» TASK STATEMENT:
Repeat every line below exactly, word for word.

* * *

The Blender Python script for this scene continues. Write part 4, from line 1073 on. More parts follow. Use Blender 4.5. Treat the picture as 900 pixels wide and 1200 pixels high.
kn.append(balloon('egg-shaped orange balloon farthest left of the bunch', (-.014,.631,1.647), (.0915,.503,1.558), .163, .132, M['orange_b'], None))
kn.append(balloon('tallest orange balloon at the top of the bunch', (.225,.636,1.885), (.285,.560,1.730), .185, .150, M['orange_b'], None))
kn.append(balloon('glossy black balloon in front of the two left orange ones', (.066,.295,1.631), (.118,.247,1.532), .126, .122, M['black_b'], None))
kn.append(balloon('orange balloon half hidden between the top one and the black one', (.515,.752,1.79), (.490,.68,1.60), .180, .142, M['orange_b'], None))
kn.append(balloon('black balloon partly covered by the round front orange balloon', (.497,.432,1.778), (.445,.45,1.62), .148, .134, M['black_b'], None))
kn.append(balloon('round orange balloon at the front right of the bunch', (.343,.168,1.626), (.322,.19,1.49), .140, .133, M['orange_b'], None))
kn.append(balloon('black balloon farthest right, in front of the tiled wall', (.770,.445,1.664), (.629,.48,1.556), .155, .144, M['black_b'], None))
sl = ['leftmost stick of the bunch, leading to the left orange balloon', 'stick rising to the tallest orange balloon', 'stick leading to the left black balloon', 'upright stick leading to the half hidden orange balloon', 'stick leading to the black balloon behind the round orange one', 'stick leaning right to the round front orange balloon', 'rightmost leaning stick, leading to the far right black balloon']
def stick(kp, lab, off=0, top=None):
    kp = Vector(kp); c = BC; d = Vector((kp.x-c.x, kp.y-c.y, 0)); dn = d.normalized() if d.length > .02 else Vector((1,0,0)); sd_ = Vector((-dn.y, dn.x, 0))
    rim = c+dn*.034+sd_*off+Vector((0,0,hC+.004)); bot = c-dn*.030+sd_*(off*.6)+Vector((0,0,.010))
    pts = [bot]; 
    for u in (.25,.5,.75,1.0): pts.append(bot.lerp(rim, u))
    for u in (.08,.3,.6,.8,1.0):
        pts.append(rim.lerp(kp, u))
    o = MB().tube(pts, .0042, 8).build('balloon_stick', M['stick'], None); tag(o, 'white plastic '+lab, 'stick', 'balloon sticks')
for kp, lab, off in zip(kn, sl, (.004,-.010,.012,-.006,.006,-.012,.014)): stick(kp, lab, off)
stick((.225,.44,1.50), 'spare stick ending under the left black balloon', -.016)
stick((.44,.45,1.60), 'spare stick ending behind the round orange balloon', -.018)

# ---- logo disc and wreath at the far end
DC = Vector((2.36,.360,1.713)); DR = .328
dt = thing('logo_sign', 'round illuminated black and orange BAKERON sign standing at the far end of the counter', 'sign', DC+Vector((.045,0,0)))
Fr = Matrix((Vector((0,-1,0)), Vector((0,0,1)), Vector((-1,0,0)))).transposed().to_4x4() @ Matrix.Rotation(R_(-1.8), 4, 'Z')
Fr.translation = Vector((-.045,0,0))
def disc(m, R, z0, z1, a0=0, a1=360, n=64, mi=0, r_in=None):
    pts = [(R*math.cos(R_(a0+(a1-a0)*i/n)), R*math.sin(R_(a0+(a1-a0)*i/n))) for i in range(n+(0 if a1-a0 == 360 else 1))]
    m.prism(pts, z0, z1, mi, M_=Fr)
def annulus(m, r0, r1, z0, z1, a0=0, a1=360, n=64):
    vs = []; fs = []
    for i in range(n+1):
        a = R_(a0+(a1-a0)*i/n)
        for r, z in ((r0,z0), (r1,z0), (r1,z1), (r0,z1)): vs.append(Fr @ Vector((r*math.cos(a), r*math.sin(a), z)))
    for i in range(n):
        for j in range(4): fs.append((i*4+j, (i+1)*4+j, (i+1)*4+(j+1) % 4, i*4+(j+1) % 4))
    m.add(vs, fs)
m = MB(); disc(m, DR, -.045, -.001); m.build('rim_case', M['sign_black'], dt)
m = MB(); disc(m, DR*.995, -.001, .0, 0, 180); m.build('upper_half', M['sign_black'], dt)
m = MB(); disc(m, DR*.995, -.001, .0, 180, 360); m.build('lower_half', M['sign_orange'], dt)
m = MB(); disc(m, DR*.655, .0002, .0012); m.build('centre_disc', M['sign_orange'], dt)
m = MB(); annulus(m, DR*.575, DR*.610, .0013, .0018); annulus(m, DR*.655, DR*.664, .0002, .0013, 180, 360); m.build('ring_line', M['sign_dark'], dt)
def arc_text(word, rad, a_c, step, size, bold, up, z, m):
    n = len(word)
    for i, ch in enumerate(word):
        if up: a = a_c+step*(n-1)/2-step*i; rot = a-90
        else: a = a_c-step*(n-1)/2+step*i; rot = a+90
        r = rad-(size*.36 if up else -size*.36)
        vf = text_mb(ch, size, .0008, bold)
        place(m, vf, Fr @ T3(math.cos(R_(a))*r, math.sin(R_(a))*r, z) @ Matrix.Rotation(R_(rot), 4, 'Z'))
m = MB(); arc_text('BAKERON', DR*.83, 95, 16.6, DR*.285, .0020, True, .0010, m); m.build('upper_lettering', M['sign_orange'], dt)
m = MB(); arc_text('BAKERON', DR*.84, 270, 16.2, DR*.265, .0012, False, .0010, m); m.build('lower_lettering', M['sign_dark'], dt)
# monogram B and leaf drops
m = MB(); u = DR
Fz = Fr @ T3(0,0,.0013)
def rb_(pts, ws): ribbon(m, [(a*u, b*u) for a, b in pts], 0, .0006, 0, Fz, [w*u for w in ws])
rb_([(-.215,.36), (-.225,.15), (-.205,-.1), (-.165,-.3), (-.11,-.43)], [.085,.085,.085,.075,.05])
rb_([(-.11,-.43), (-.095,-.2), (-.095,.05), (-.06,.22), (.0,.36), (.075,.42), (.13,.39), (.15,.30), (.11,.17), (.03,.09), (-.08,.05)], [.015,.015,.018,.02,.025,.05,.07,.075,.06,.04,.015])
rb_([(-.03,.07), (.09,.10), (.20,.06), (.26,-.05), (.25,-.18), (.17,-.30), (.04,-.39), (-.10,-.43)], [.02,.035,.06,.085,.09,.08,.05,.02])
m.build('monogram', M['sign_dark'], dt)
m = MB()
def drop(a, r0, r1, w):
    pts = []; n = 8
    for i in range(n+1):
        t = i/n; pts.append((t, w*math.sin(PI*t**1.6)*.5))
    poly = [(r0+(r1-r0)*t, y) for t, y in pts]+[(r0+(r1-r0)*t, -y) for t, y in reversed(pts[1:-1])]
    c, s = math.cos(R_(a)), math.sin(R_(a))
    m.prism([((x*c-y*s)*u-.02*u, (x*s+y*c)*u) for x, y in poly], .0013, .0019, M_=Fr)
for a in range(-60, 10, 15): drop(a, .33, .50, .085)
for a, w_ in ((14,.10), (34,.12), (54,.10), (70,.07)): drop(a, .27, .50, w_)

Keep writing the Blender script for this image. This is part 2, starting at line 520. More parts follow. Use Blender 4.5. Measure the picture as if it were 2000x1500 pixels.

* * *

» OUTPUT OF THE TASK:
The Blender Python script for this scene continues. Write part 4, from line 1073 on. More parts follow. Use Blender 4.5. Treat the picture as 900 pixels wide and 1200 pixels high.
kn.append(balloon('egg-shaped orange balloon farthest left of the bunch', (-.014,.631,1.647), (.0915,.503,1.558), .163, .132, M['orange_b'], None))
kn.append(balloon('tallest orange balloon at the top of the bunch', (.225,.636,1.885), (.285,.560,1.730), .185, .150, M['orange_b'], None))
kn.append(balloon('glossy black balloon in front of the two left orange ones', (.066,.295,1.631), (.118,.247,1.532), .126, .122, M['black_b'], None))
kn.append(balloon('orange balloon half hidden between the top one and the black one', (.515,.752,1.79), (.490,.68,1.60), .180, .142, M['orange_b'], None))
kn.append(balloon('black balloon partly covered by the round front orange balloon', (.497,.432,1.778), (.445,.45,1.62), .148, .134, M['black_b'], None))
kn.append(balloon('round orange balloon at the front right of the bunch', (.343,.168,1.626), (.322,.19,1.49), .140, .133, M['orange_b'], None))
kn.append(balloon('black balloon farthest right, in front of the tiled wall', (.770,.445,1.664), (.629,.48,1.556), .155, .144, M['black_b'], None))
sl = ['leftmost stick of the bunch, leading to the left orange balloon', 'stick rising to the tallest orange balloon', 'stick leading to the left black balloon', 'upright stick leading to the half hidden orange balloon', 'stick leading to the black balloon behind the round orange one', 'stick leaning right to the round front orange balloon', 'rightmost leaning stick, leading to the far right black balloon']
def stick(kp, lab, off=0, top=None):
    kp = Vector(kp); c = BC; d = Vector((kp.x-c.x, kp.y-c.y, 0)); dn = d.normalized() if d.length > .02 else Vector((1,0,0)); sd_ = Vector((-dn.y, dn.x, 0))
    rim = c+dn*.034+sd_*off+Vector((0,0,hC+.004)); bot = c-dn*.030+sd_*(off*.6)+Vector((0,0,.010))
    pts = [bot]; 
    for u in (.25,.5,.75,1.0): pts.append(bot.lerp(rim, u))
    for u in (.08,.3,.6,.8,1.0):
        pts.append(rim.lerp(kp, u))
    o = MB().tube(pts, .0042, 8).build('balloon_stick', M['stick'], None); tag(o, 'white plastic '+lab, 'stick', 'balloon sticks')
for kp, lab, off in zip(kn, sl, (.004,-.010,.012,-.006,.006,-.012,.014)): stick(kp, lab, off)
stick((.225,.44,1.50), 'spare stick ending under the left black balloon', -.016)
stick((.44,.45,1.60), 'spare stick ending behind the round orange balloon', -.018)

# ---- logo disc and wreath at the far end
DC = Vector((2.36,.360,1.713)); DR = .328
dt = thing('logo_sign', 'round illuminated black and orange BAKERON sign standing at the far end of the counter', 'sign', DC+Vector((.045,0,0)))
Fr = Matrix((Vector((0,-1,0)), Vector((0,0,1)), Vector((-1,0,0)))).transposed().to_4x4() @ Matrix.Rotation(R_(-1.8), 4, 'Z')
Fr.translation = Vector((-.045,0,0))
def disc(m, R, z0, z1, a0=0, a1=360, n=64, mi=0, r_in=None):
    pts = [(R*math.cos(R_(a0+(a1-a0)*i/n)), R*math.sin(R_(a0+(a1-a0)*i/n))) for i in range(n+(0 if a1-a0 == 360 else 1))]
    m.prism(pts, z0, z1, mi, M_=Fr)
def annulus(m, r0, r1, z0, z1, a0=0, a1=360, n=64):
    vs = []; fs = []
    for i in range(n+1):
        a = R_(a0+(a1-a0)*i/n)
        for r, z in ((r0,z0), (r1,z0), (r1,z1), (r0,z1)): vs.append(Fr @ Vector((r*math.cos(a), r*math.sin(a), z)))
    for i in range(n):
        for j in range(4): fs.append((i*4+j, (i+1)*4+j, (i+1)*4+(j+1) % 4, i*4+(j+1) % 4))
    m.add(vs, fs)
m = MB(); disc(m, DR, -.045, -.001); m.build('rim_case', M['sign_black'], dt)
m = MB(); disc(m, DR*.995, -.001, .0, 0, 180); m.build('upper_half', M['sign_black'], dt)
m = MB(); disc(m, DR*.995, -.001, .0, 180, 360); m.build('lower_half', M['sign_orange'], dt)
m = MB(); disc(m, DR*.655, .0002, .0012); m.build('centre_disc', M['sign_orange'], dt)
m = MB(); annulus(m, DR*.575, DR*.610, .0013, .0018); annulus(m, DR*.655, DR*.664, .0002, .0013, 180, 360); m.build('ring_line', M['sign_dark'], dt)
def arc_text(word, rad, a_c, step, size, bold, up, z, m):
    n = len(word)
    for i, ch in enumerate(word):
        if up: a = a_c+step*(n-1)/2-step*i; rot = a-90
        else: a = a_c-step*(n-1)/2+step*i; rot = a+90
        r = rad-(size*.36 if up else -size*.36)
        vf = text_mb(ch, size, .0008, bold)
        place(m, vf, Fr @ T3(math.cos(R_(a))*r, math.sin(R_(a))*r, z) @ Matrix.Rotation(R_(rot), 4, 'Z'))
m = MB(); arc_text('BAKERON', DR*.83, 95, 16.6, DR*.285, .0020, True, .0010, m); m.build('upper_lettering', M['sign_orange'], dt)
m = MB(); arc_text('BAKERON', DR*.84, 270, 16.2, DR*.265, .0012, False, .0010, m); m.build('lower_lettering', M['sign_dark'], dt)
# monogram B and leaf drops
m = MB(); u = DR
Fz = Fr @ T3(0,0,.0013)
def rb_(pts, ws): ribbon(m, [(a*u, b*u) for a, b in pts], 0, .0006, 0, Fz, [w*u for w in ws])
rb_([(-.215,.36), (-.225,.15), (-.205,-.1), (-.165,-.3), (-.11,-.43)], [.085,.085,.085,.075,.05])
rb_([(-.11,-.43), (-.095,-.2), (-.095,.05), (-.06,.22), (.0,.36), (.075,.42), (.13,.39), (.15,.30), (.11,.17), (.03,.09), (-.08,.05)], [.015,.015,.018,.02,.025,.05,.07,.075,.06,.04,.015])
rb_([(-.03,.07), (.09,.10), (.20,.06), (.26,-.05), (.25,-.18), (.17,-.30), (.04,-.39), (-.10,-.43)], [.02,.035,.06,.085,.09,.08,.05,.02])
m.build('monogram', M['sign_dark'], dt)
m = MB()
def drop(a, r0, r1, w):
    pts = []; n = 8
    for i in range(n+1):
        t = i/n; pts.append((t, w*math.sin(PI*t**1.6)*.5))
    poly = [(r0+(r1-r0)*t, y) for t, y in pts]+[(r0+(r1-r0)*t, -y) for t, y in reversed(pts[1:-1])]
    c, s = math.cos(R_(a)), math.sin(R_(a))
    m.prism([((x*c-y*s)*u-.02*u, (x*s+y*c)*u) for x, y in poly], .0013, .0019, M_=Fr)
for a in range(-60, 10, 15): drop(a, .33, .50, .085)
for a, w_ in ((14,.10), (34,.12), (54,.10), (70,.07)): drop(a, .27, .50, w_)

Keep writing the Blender script for this image. This is part 2, starting at line 520. More parts follow. Use Blender 4.5. Measure the picture as if it were 2000x1500 pixels.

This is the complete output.